One of the archivist helping to save this unknown history was Carol Roberts of Shelbyville, the director of preservation services for the state library.

"We come from all different sections (of Tennessee) to help with the project," Roberts said, explaining she has been helping at some of the stops with the scanning and photographic work, and also to help the owners of the items preserve what they have.

Roberts said she is "actually from Raus," considering Tullahoma as much as home as Shelbyville, and she's been enjoying getting to "come home," so to speak.


The project was just a pilot program when it began in April 2010 in Columbia, Awalt said, noting "we didn't know what we'd find."

"We knew that there were items out there, we knew there were different collections, but we didn't know how receptive the public would be," she explained. "We were overwhelmed."

This resulted in an increase in the archivist staff. They began with one scanner, but on Thursday, three people were managing workstations with large flatbed scanners.

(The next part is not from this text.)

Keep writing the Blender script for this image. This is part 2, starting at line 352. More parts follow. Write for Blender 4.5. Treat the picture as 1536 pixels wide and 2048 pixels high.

"The response has been really, really tremendous," Awalt said. "We really stay busy."

All items pertaining to the Civil War are eligible for digitization, such as letters, diaries, swords and knifes, military passes and discharges, hand-drawn maps, sketches and uniforms.

All of the items must be original and owned by the person bringing them in for preservation.

The project is funded by the Tennessee Civil War Sesquicentennial Commission, but is overall a project with the State Library and Archives.

Hidden history

On Thursday, one gentleman brought in documents and photos related to one Civil War veteran from Minnesota who was in command of African-American soldiers fighting for the Union in Mississippi.

"We have his special order papers from Grant, assigning him to a particular regiment, photographs of him and his wife, and other documents," Awalt said.

They also were scanning an original, full-sized muster roll for the volunteer black troops, while another man brought in a set of utensils that a solider would carry in the field, belt buckles, "just anything."

The Tullahoma stop was the archivist's 28th event and Awalt says that every visit reveals something new, "which makes it really exciting for us, and the museum curators, because it's things you wouldn't see outside a museum."

Another part of the project is to give back to the citizens who have preserved their little pieces of history, by providing assistance in conservation, preservation help and teach people how to properly care of the items, with tips on storage and display.